Write each line out exactly, leaving none out.

**Provided material**

>>>

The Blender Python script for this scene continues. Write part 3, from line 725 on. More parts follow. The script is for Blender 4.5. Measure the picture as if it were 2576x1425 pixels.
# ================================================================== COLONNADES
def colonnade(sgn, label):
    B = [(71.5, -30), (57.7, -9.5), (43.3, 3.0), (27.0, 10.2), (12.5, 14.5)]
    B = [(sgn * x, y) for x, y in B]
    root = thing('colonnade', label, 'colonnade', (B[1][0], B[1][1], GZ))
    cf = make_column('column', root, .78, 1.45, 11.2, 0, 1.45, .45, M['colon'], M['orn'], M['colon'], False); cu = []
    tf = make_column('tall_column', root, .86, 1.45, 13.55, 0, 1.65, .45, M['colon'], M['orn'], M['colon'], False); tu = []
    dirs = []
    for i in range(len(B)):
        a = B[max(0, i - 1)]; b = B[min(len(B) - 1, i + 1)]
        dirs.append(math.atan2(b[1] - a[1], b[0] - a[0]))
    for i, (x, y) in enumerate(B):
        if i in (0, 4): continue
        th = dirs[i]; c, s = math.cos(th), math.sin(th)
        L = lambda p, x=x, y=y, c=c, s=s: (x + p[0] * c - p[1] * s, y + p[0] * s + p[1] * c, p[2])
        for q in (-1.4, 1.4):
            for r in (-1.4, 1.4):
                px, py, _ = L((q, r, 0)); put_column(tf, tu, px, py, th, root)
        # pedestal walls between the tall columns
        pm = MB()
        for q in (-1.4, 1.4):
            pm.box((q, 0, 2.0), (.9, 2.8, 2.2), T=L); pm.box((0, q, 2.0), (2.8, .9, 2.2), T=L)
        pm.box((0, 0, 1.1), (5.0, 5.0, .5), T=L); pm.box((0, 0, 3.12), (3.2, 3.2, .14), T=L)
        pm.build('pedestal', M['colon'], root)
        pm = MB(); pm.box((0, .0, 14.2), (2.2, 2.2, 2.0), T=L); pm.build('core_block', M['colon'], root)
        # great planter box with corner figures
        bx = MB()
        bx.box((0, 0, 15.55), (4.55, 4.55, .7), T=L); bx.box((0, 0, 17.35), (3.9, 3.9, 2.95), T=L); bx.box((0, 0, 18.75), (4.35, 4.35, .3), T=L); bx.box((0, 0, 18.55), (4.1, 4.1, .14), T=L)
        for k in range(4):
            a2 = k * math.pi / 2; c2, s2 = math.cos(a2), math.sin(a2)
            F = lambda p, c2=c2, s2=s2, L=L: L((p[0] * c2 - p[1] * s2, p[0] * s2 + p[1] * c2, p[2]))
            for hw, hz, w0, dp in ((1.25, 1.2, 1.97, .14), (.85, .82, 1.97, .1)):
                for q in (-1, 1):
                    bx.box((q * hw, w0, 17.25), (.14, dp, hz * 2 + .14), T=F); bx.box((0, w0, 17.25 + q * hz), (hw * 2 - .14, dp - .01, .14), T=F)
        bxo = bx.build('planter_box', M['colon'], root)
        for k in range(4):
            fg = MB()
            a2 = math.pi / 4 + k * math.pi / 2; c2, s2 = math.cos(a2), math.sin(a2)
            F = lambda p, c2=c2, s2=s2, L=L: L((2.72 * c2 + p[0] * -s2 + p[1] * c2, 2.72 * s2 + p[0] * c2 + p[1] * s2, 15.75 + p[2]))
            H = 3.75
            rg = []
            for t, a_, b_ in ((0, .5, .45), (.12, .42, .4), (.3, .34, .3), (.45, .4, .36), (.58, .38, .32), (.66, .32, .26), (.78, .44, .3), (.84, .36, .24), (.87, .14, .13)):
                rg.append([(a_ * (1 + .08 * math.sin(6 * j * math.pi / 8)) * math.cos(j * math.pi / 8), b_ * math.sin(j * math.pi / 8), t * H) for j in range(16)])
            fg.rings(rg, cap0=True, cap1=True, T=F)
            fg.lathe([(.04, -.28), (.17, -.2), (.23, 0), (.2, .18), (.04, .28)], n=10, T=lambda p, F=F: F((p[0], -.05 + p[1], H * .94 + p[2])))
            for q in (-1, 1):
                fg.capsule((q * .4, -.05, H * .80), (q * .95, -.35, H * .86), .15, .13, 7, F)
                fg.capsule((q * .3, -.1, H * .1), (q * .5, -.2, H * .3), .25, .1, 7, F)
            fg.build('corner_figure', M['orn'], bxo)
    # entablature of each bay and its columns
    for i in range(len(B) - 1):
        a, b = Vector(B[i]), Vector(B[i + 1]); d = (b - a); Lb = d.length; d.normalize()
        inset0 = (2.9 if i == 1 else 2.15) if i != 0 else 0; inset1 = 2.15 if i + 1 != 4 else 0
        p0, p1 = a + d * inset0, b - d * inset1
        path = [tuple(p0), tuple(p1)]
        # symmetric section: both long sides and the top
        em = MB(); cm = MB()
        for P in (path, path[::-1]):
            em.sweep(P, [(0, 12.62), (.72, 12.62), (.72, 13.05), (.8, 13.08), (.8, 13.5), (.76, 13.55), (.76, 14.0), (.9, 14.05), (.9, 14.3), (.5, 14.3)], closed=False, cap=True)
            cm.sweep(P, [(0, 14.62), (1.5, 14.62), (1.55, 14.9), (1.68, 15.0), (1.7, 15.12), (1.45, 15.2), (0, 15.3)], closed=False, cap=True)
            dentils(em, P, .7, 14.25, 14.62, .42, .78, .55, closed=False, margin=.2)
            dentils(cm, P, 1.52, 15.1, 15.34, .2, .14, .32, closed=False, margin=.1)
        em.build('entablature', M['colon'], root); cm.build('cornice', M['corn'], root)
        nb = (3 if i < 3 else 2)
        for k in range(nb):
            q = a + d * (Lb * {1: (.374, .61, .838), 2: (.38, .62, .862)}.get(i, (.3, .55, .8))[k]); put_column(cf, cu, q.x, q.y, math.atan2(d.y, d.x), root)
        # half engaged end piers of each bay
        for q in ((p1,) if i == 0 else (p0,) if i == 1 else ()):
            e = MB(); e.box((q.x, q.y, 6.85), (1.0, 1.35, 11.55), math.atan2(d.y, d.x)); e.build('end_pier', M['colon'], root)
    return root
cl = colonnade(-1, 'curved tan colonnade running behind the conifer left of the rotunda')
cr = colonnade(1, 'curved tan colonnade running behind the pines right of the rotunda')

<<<

**Response**
The Blender Python script for this scene continues. Write part 3, from line 725 on. More parts follow. The script is for Blender 4.5. Measure the picture as if it were 2576x1425 pixels.
# ================================================================== COLONNADES
def colonnade(sgn, label):
    B = [(71.5, -30), (57.7, -9.5), (43.3, 3.0), (27.0, 10.2), (12.5, 14.5)]
    B = [(sgn * x, y) for x, y in B]
    root = thing('colonnade', label, 'colonnade', (B[1][0], B[1][1], GZ))
    cf = make_column('column', root, .78, 1.45, 11.2, 0, 1.45, .45, M['colon'], M['orn'], M['colon'], False); cu = []
    tf = make_column('tall_column', root, .86, 1.45, 13.55, 0, 1.65, .45, M['colon'], M['orn'], M['colon'], False); tu = []
    dirs = []
    for i in range(len(B)):
        a = B[max(0, i - 1)]; b = B[min(len(B) - 1, i + 1)]
        dirs.append(math.atan2(b[1] - a[1], b[0] - a[0]))
    for i, (x, y) in enumerate(B):
        if i in (0, 4): continue
        th = dirs[i]; c, s = math.cos(th), math.sin(th)
        L = lambda p, x=x, y=y, c=c, s=s: (x + p[0] * c - p[1] * s, y + p[0] * s + p[1] * c, p[2])
        for q in (-1.4, 1.4):
            for r in (-1.4, 1.4):
                px, py, _ = L((q, r, 0)); put_column(tf, tu, px, py, th, root)
        # pedestal walls between the tall columns
        pm = MB()
        for q in (-1.4, 1.4):
            pm.box((q, 0, 2.0), (.9, 2.8, 2.2), T=L); pm.box((0, q, 2.0), (2.8, .9, 2.2), T=L)
        pm.box((0, 0, 1.1), (5.0, 5.0, .5), T=L); pm.box((0, 0, 3.12), (3.2, 3.2, .14), T=L)
        pm.build('pedestal', M['colon'], root)
        pm = MB(); pm.box((0, .0, 14.2), (2.2, 2.2, 2.0), T=L); pm.build('core_block', M['colon'], root)
        # great planter box with corner figures
        bx = MB()
        bx.box((0, 0, 15.55), (4.55, 4.55, .7), T=L); bx.box((0, 0, 17.35), (3.9, 3.9, 2.95), T=L); bx.box((0, 0, 18.75), (4.35, 4.35, .3), T=L); bx.box((0, 0, 18.55), (4.1, 4.1, .14), T=L)
        for k in range(4):
            a2 = k * math.pi / 2; c2, s2 = math.cos(a2), math.sin(a2)
            F = lambda p, c2=c2, s2=s2, L=L: L((p[0] * c2 - p[1] * s2, p[0] * s2 + p[1] * c2, p[2]))
            for hw, hz, w0, dp in ((1.25, 1.2, 1.97, .14), (.85, .82, 1.97, .1)):
                for q in (-1, 1):
                    bx.box((q * hw, w0, 17.25), (.14, dp, hz * 2 + .14), T=F); bx.box((0, w0, 17.25 + q * hz), (hw * 2 - .14, dp - .01, .14), T=F)
        bxo = bx.build('planter_box', M['colon'], root)
        for k in range(4):
            fg = MB()
            a2 = math.pi / 4 + k * math.pi / 2; c2, s2 = math.cos(a2), math.sin(a2)
            F = lambda p, c2=c2, s2=s2, L=L: L((2.72 * c2 + p[0] * -s2 + p[1] * c2, 2.72 * s2 + p[0] * c2 + p[1] * s2, 15.75 + p[2]))
            H = 3.75
            rg = []
            for t, a_, b_ in ((0, .5, .45), (.12, .42, .4), (.3, .34, .3), (.45, .4, .36), (.58, .38, .32), (.66, .32, .26), (.78, .44, .3), (.84, .36, .24), (.87, .14, .13)):
                rg.append([(a_ * (1 + .08 * math.sin(6 * j * math.pi / 8)) * math.cos(j * math.pi / 8), b_ * math.sin(j * math.pi / 8), t * H) for j in range(16)])
            fg.rings(rg, cap0=True, cap1=True, T=F)
            fg.lathe([(.04, -.28), (.17, -.2), (.23, 0), (.2, .18), (.04, .28)], n=10, T=lambda p, F=F: F((p[0], -.05 + p[1], H * .94 + p[2])))
            for q in (-1, 1):
                fg.capsule((q * .4, -.05, H * .80), (q * .95, -.35, H * .86), .15, .13, 7, F)
                fg.capsule((q * .3, -.1, H * .1), (q * .5, -.2, H * .3), .25, .1, 7, F)
            fg.build('corner_figure', M['orn'], bxo)
    # entablature of each bay and its columns
    for i in range(len(B) - 1):
        a, b = Vector(B[i]), Vector(B[i + 1]); d = (b - a); Lb = d.length; d.normalize()
        inset0 = (2.9 if i == 1 else 2.15) if i != 0 else 0; inset1 = 2.15 if i + 1 != 4 else 0
        p0, p1 = a + d * inset0, b - d * inset1
        path = [tuple(p0), tuple(p1)]
        # symmetric section: both long sides and the top
        em = MB(); cm = MB()
        for P in (path, path[::-1]):
            em.sweep(P, [(0, 12.62), (.72, 12.62), (.72, 13.05), (.8, 13.08), (.8, 13.5), (.76, 13.55), (.76, 14.0), (.9, 14.05), (.9, 14.3), (.5, 14.3)], closed=False, cap=True)
            cm.sweep(P, [(0, 14.62), (1.5, 14.62), (1.55, 14.9), (1.68, 15.0), (1.7, 15.12), (1.45, 15.2), (0, 15.3)], closed=False, cap=True)
            dentils(em, P, .7, 14.25, 14.62, .42, .78, .55, closed=False, margin=.2)
            dentils(cm, P, 1.52, 15.1, 15.34, .2, .14, .32, closed=False, margin=.1)
        em.build('entablature', M['colon'], root); cm.build('cornice', M['corn'], root)
        nb = (3 if i < 3 else 2)
        for k in range(nb):
            q = a + d * (Lb * {1: (.374, .61, .838), 2: (.38, .62, .862)}.get(i, (.3, .55, .8))[k]); put_column(cf, cu, q.x, q.y, math.atan2(d.y, d.x), root)
        # half engaged end piers of each bay
        for q in ((p1,) if i == 0 else (p0,) if i == 1 else ()):
            e = MB(); e.box((q.x, q.y, 6.85), (1.0, 1.35, 11.55), math.atan2(d.y, d.x)); e.build('end_pier', M['colon'], root)
    return root
cl = colonnade(-1, 'curved tan colonnade running behind the conifer left of the rotunda')
cr = colonnade(1, 'curved tan colonnade running behind the pines right of the rotunda')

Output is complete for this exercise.